La insoportable levedad de Twitter

Edición Impresa

R. Claudio Gómez

rclaudiogomez@gmail.com

El presidente de los Estados Unidos, Donald Trump, tiene por costumbre comunicar su política a través de Twiter. No le importa que solo un quince por ciento de sus seguidores en esa red social sean potenciales votantes en su país. Su mensaje de poder incluye otras urgencias y otras latitudes, a las que llega con un click. Así, una palmada en el hombro o una amenaza alcanzan la misma fuerza de temperamento que en el cara a cara.
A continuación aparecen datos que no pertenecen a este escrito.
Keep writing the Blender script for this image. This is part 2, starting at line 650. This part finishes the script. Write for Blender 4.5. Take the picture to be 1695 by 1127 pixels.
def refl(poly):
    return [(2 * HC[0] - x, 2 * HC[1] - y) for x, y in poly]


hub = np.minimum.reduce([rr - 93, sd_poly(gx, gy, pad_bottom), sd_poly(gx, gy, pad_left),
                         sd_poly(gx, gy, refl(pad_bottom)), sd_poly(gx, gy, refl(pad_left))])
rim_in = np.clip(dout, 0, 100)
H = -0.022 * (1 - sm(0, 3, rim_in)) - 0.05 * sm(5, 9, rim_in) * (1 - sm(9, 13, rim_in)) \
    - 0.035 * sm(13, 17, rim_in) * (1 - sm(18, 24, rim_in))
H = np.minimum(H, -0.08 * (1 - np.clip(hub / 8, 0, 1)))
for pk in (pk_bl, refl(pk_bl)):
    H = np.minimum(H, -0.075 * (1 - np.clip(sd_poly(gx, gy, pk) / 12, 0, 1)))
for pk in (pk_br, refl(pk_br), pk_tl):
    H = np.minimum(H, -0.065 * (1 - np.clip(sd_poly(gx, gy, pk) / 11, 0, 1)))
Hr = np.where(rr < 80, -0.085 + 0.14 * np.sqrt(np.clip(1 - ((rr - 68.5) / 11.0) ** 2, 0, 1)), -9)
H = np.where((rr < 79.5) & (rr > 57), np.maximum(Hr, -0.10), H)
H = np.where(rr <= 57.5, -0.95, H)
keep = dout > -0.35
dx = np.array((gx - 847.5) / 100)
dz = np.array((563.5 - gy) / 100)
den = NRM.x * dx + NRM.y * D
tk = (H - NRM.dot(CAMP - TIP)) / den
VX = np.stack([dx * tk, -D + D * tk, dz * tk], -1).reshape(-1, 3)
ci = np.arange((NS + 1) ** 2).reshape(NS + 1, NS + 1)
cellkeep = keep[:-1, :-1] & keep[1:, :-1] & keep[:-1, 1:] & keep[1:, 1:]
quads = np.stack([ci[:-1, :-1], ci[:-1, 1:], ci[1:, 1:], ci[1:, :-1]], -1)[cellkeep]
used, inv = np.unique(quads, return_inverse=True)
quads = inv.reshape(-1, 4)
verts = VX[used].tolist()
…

Acaso esa sea la verdadera misión de la era digital: condicionar al usuario al instante cuando es debidamente necesario.

Los periodistas conocen la estrategia, entonces asumen a las redes sociales como una fuente informativa. Solo basta confirmar que el Twiter es de quien dice ser para amplificar su resonancia.

Por esta vía es fácil amplificar diferencias. Un seudónimo creativo puede causar la misma catástrofe sensorial que una amenaza de bomba. Y si la amenaza es falsa, mayor el grado de indignación del usuario. Es que no hay bomba ni hay escándalo.
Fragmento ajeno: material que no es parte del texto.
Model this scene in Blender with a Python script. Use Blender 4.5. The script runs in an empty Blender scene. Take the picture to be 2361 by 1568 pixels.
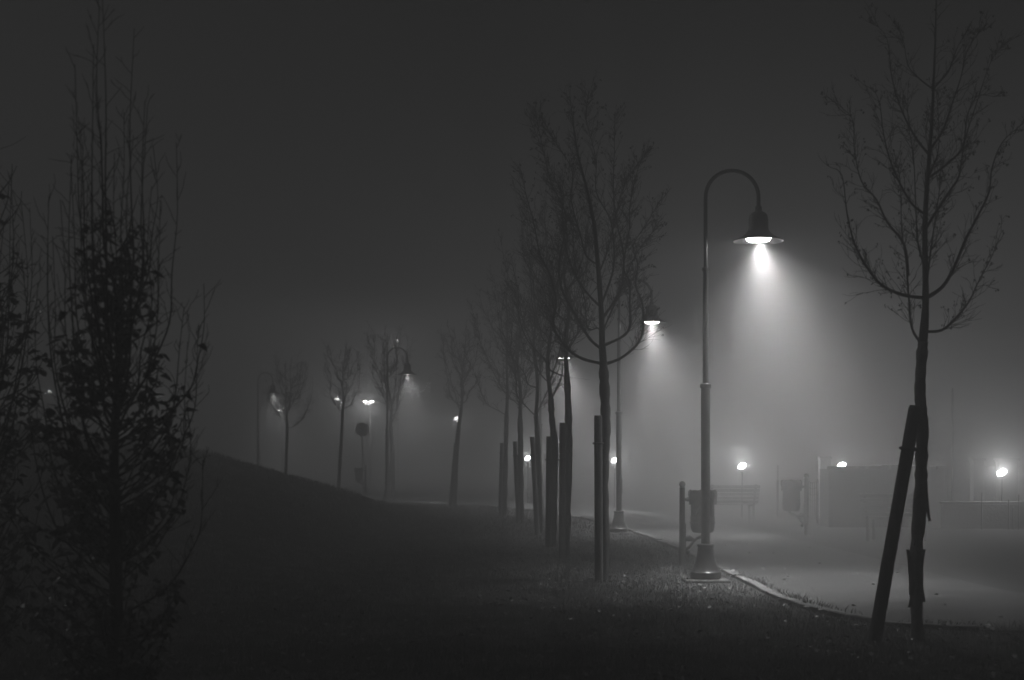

A días de que asuma el nuevo gobierno argentino, poco y nada conoce la sociedad de lo que el viento se llevó y de lo que traerá. El presidente actual, con las valijas hechas, dio un mensaje de conclusión, cuya parcialidad, como en una serie, se empezó a conocer por, claro, Twiter. El presidente que llega parece ofuscado con el periodismo y otras cuestiones y, también, hace conocer su ánimo y humor con el mismo artificio.
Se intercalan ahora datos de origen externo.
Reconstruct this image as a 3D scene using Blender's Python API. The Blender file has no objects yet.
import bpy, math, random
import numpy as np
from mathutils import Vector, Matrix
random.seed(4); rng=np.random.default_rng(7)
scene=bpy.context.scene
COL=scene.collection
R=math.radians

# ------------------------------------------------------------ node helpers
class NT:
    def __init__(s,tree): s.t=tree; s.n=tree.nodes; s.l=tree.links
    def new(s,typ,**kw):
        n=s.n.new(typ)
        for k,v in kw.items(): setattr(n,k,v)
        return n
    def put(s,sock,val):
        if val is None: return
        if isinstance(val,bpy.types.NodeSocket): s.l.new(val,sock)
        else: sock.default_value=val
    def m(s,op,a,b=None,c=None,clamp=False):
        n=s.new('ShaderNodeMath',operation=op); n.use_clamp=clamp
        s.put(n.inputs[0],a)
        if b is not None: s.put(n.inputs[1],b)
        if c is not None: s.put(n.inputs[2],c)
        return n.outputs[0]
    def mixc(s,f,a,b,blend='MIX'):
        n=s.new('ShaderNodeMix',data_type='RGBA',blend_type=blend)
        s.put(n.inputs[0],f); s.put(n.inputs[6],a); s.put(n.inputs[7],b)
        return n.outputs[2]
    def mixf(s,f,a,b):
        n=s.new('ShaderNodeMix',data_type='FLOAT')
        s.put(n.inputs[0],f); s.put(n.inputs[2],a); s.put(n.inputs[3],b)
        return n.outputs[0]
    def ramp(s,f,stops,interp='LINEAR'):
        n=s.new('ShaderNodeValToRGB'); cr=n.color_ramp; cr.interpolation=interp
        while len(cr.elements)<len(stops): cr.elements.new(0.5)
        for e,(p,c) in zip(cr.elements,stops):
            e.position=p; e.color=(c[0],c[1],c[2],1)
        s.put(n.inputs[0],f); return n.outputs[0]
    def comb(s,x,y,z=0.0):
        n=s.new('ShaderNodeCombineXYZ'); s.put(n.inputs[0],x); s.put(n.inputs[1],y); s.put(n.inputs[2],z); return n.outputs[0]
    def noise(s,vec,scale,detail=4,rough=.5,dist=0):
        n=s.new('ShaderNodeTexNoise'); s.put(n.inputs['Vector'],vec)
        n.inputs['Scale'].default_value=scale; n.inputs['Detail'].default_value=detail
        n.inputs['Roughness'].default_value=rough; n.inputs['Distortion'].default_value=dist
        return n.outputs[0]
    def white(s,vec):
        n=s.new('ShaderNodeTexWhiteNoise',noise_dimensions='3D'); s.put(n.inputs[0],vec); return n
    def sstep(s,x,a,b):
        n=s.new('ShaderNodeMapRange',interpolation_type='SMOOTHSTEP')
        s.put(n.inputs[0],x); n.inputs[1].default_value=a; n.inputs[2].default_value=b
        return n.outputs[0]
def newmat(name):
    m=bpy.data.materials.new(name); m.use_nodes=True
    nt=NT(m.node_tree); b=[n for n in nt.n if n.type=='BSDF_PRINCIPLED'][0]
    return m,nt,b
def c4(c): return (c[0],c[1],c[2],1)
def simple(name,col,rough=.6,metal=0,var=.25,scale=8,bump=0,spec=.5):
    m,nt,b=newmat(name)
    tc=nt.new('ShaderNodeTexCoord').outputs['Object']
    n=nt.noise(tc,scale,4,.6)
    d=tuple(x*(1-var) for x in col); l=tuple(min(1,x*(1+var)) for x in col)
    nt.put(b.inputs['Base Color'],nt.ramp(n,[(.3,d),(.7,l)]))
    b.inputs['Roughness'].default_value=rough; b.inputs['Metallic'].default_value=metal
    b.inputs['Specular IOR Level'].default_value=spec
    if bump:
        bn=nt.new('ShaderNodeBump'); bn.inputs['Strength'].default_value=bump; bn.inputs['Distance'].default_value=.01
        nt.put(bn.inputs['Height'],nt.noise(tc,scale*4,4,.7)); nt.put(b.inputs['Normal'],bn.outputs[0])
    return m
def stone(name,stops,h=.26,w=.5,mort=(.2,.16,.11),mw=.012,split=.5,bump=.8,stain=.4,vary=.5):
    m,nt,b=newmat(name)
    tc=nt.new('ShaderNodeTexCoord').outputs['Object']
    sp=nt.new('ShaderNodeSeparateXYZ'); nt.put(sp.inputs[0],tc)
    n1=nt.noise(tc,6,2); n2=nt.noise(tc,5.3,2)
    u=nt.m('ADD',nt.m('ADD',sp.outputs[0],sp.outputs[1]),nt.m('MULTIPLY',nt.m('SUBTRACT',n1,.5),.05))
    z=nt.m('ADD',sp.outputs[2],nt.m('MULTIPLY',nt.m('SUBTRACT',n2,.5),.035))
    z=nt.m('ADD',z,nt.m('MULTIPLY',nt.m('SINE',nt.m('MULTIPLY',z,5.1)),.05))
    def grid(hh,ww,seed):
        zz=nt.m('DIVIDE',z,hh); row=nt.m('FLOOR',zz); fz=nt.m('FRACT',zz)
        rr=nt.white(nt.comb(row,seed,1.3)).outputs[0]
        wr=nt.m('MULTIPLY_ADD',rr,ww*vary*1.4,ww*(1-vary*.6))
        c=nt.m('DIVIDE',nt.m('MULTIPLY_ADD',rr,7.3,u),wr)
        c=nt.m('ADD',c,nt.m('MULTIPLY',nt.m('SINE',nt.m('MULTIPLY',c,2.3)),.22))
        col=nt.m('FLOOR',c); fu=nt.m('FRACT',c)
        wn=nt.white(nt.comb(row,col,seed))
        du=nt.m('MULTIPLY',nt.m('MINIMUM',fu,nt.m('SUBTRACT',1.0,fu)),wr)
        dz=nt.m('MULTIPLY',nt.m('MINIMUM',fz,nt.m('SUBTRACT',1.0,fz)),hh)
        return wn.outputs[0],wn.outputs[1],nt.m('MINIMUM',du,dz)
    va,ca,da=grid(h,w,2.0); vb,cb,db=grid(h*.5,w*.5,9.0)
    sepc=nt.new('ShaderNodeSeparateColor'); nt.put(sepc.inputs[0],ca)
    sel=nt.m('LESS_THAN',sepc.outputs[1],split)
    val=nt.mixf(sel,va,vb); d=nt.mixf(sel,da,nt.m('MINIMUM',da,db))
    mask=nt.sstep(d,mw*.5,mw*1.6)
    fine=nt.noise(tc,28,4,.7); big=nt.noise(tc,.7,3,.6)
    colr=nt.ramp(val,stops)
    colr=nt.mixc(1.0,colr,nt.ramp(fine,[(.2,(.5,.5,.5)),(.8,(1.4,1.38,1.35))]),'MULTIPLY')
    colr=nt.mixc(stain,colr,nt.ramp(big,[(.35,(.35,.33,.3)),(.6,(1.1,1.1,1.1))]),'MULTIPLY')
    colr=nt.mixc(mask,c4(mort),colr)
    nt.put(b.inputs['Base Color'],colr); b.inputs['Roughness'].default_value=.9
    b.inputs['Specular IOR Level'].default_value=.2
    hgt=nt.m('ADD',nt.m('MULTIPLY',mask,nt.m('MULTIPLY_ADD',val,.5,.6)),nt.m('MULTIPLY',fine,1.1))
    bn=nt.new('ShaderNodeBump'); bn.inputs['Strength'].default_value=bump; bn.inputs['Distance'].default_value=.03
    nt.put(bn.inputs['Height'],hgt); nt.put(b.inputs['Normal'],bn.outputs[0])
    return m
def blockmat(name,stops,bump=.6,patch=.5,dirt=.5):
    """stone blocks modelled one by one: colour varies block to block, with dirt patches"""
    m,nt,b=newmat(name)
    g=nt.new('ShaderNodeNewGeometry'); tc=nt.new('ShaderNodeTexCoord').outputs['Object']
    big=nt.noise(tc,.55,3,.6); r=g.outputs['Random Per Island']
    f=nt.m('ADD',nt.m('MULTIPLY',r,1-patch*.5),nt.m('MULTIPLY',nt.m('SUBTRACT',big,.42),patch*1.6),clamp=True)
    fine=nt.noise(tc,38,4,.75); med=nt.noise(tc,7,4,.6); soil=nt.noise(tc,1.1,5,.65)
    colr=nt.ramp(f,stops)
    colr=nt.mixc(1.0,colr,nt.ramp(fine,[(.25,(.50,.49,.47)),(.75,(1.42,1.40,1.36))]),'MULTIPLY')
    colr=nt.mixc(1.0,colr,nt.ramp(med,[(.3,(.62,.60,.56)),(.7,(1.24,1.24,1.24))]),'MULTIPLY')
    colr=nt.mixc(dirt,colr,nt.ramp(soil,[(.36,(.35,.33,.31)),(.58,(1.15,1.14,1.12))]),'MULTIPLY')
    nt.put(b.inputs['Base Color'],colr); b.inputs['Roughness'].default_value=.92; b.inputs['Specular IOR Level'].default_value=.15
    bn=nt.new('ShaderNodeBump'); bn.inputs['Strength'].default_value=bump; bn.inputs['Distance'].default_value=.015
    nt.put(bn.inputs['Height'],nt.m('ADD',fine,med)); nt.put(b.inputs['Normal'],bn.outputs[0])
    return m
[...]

Esa, sin embargo, parece más una manera de ocultarse que de dar la cara. Los medios, dicen, tienen la culpa de que sus voces se escuchen mal. Tienen la manía de descontextualizar aun lo que las audiencias atestiguan haber visto en vivo y en directo. Es la magia de la televisión.

Y allí se produce un embrollo de dimensiones exasperantes, producto de la proliferación de aliados y adversarios que disputan lo fáctico y lo contra fáctico sin ningún respeto ortográfico. Es que cuando uno está ofendido poco importa que alguien valla o vaya. Al final, todos se van. Es que a los políticos, en general, no los une el amor, sino el espanto.

La intersección de la nueva cultura digital y valores anacrónicos parió este engendro comunicacional en el que poco importa qué es lo que alguien dice. Más relevante es lo que los demás dicen de lo que se dijo. De esta forma, nadie sabe bien qué es lo que se dijo.

Dado que las promesas se hacen con palabras y en vistas de que no existe mayor probidad en los compromisos que los que se hacen a los ojos, frente a frente, el vehículo Twiter funciona fenomenal para prometer cualquier cosa.

La vida de un país, depende de la claridad de sus objetivos institucionales. Quienes encarnan la responsabilidad de llevar adelante esos propósitos deben sentirse cumplidos si lo logran y, de lo contrario, fracasados. Es que ese fue el compromiso para el que se propusieron y, luego, asumieron. La sociedad debe acostumbrarse a prescindir del aplauso digital o de la denostación instantánea. Debe pensar.

Y es cierto que para pensar se requieren más de cuatro letras.